New feature designs, product roadmaps, and data analyses are often brought up by our non-engineering colleagues; we discuss these at the beginning of the meetings to make sure everyone’s time is respected. Throughout the week, someone will raise a question in Slack. Before we had Knowledge Share meetings, we might schedule a dedicated half-hour meeting to discussing this question. But instead, we now say “alright let’s chat about this at tomorrow’s KS.” Usually the discussion lasts a lot less than a half hour, so we save time and needless context-switching.

Knowledge Shares are also a manifestation of my philosophy of tech leadership, which is this: none of us have built an Artsy before, so instead of optimizing for building an Artsy, let’s optimize for learning how to build an Artsy. The best Artsy we can build. And as a natural byproduct, an Artsy gets built. But it’s the learning that is treated as the paramount goal.

Like I said, I owe you a whole blog post on Knowledge Share meetings. I hope I have conveyed how important these scheduled “structured unstructured learning” times have been for us.

The Results

So where does that leave us? It’s been a year and change, where are we now? Well I’m happy to say that we’ve made a huge impact. We’ve gone from only having (at most) one product team writing iOS software at a time to having nearly every product team building iOS software. Artsy is through the woods of its transition to a mobile-first product strategy. We still have a ways to go, but it feels like we have finally realized the dream we had in 2016 where every team is fully equipped and empowered to deliver on their own business goals, across all of Artsy’s canvasses.

Our App Store ranking has shot through the roof – not surprising considering our “make it not suck” and then “make it amazing” approach. Artsy’s iOS app rating now sits at a stout 4.7.

Screenshot of a graph showing an increasing average App Store rating

We’ve also started tracking our iOS developer experience within Artsy. We know exactly where we still need work because we ask our engineers where they need support.

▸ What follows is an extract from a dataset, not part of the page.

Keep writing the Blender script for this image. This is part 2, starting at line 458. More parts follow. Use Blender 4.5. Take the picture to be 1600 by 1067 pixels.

It’s taken a mammoth effort, and there’s so much more that I could talk about, but this blog post is long enough already! Looking at the work we’ve done, the ways we’ve done it, and the results of our effort… I feel ecstatic.

Next Steps

All that said, Artsy’s product team is currently embarking on another reorganization. With so much technical and product debt paid off, Artsy has evolved past the need for a dedicated Mobile Experience team. It’s bittersweet, but I’m proud to say that the new Collector Experience team is about to be born. Our team will continue to own the mobile platform, including its holistic user experience and day-to-day developer experience, but we’ll have an expanded mandate. That mandate includes a cross-platform Artsy app that will work for collectors on Android as well as iOS.

The Mobile Experience team has grown, too. Since we started last year with just a few engineers and limited product support, we now boast a full roster of engineers and product support. I want to thank everyone on the team, currently: David, Sam, Brian, Mike, Brittney, Pavlos, and Mounir. You have made the past year an incredibly rewarding experience for me as I learn the ropes of technical leadership. I’m so proud of what we’ve built together and I’m excited for what the new Collector Experience team is going to do next!